Let $$A^2 = \begin{pmatrix} 3 & 1 \\ 2 & 2 \end{pmatrix}$$ Knowing that $A$ has positive eigenvalues, what is $A$?
What I did was the following:
$$A = \begin{pmatrix} a & b \\ c & d \end{pmatrix}$$
so
$$A^2 = \begin{pmatrix} a^2 + bc & ab+bd \\ ac+cd & bc+d^2 \end{pmatrix}$$
I got stuck here after trying to solve the 4 equations. Can someone help, please?
On
For a $2 \times 2$ matrix $B$ with distinct eigenvalues $\lambda_1$ and $\lambda_2$, a square root of $B$ would have eigenvalues $\pm \sqrt{\lambda_1}$ and $\pm \sqrt{\lambda_2}$. In your case you know you want the $+$ cases. Find $u$ and $v$ so that $\sqrt{\lambda_1} = u + \lambda_1 v$ and $\sqrt{\lambda_2} = u + \lambda_2 v$, and then take $A = u I + v B$.
On
Suppose we have $A=SJS^{-1}$ where $J$ is in Jordan normal form, then $A^2=SJ^2S^{-1}$.
By performing Jordan decomposition on $A^2$ given, we have $$
S=\begin{pmatrix}-1&1\\2&1
\end{pmatrix}
,\;J=\operatorname{diag}(1,4).$$
Then, obviously, $$S\cdot(\operatorname{diag}(1,2))\cdot S^{-1}=\dfrac13
\begin{pmatrix}5&1\\2&4
\end{pmatrix}$$ will be the only choice for $A$ if we prove that $A^2$ has the same $S$ for Jordan decomposition, as $A$ has.
EDIT
To prove the above, it suffices to realize that $A$ and $A^2$ share eigenvectors. Indeed, if $v$ is an eigenvector of $A$ corresponding to the eigenvalue $\lambda,$ then $$A^2v=A(Av)=A(\lambda v)=\lambda Av=\lambda^2v$$
Computing matrix powers can be done with diagonalization.

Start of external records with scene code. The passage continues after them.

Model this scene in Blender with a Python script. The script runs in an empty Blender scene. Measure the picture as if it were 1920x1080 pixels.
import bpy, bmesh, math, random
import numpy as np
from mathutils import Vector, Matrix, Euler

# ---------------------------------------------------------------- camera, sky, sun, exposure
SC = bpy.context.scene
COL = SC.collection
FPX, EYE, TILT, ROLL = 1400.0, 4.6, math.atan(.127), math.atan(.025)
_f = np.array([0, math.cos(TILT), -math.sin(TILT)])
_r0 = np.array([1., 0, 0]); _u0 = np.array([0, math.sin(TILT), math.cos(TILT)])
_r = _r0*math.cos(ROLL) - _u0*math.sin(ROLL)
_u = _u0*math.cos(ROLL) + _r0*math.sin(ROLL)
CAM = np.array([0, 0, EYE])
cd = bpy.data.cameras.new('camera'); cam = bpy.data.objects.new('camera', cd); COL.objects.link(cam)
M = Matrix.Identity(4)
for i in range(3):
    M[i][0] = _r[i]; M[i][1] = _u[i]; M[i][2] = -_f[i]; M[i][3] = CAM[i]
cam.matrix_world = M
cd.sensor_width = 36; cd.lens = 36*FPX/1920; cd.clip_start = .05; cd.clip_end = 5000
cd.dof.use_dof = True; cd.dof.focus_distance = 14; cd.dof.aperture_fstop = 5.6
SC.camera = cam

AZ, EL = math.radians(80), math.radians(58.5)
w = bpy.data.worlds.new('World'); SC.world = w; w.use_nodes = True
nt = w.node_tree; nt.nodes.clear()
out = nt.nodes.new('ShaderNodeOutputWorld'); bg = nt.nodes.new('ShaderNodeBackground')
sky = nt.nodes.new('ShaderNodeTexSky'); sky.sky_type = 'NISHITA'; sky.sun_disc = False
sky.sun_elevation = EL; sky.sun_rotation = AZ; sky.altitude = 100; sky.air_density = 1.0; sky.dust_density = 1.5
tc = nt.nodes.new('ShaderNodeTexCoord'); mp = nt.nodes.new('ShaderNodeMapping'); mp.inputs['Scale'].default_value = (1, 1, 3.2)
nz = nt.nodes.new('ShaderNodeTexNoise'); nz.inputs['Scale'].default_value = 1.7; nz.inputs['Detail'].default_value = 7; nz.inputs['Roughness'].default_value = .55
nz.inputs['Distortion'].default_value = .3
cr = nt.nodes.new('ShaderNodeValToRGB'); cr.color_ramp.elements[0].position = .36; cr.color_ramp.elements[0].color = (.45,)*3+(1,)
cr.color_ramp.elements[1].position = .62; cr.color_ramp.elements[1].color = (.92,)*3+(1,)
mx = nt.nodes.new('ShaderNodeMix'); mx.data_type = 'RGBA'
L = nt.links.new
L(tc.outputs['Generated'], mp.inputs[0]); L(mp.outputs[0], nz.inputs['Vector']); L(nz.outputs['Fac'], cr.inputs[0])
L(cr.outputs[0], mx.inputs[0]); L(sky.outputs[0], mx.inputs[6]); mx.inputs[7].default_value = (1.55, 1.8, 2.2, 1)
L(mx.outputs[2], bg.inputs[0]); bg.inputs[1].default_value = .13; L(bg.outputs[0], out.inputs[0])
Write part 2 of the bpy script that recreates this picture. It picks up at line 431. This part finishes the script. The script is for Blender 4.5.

The eigenvalues of $A^2$ have sum $5$ (trace) and product $4$ (determinant), so they are $1$ and $4$.
The corresponding eigenvectors of $A^2$ are $\pmatrix{1\\-2}$ and $\pmatrix{1\\1}$, respectively.
Therefore, $A^2$ is diagonalized as follows: $\pmatrix{1&1\\-2&1}\pmatrix{1&0\\0&4}\pmatrix{1&1\\-2&1}^{-1}=\pmatrix{1&1\\-2&1}\pmatrix{1&0\\0&4}\dfrac{\pmatrix{1&-1\\2&1}}3.$
Therefore, we can take $A=\pmatrix{1&1\\-2&1}\pmatrix{1&0\\0&2}\dfrac{\pmatrix{1&-1\\2&1}}3=\dfrac{\pmatrix{5&1\\2&4}}3$.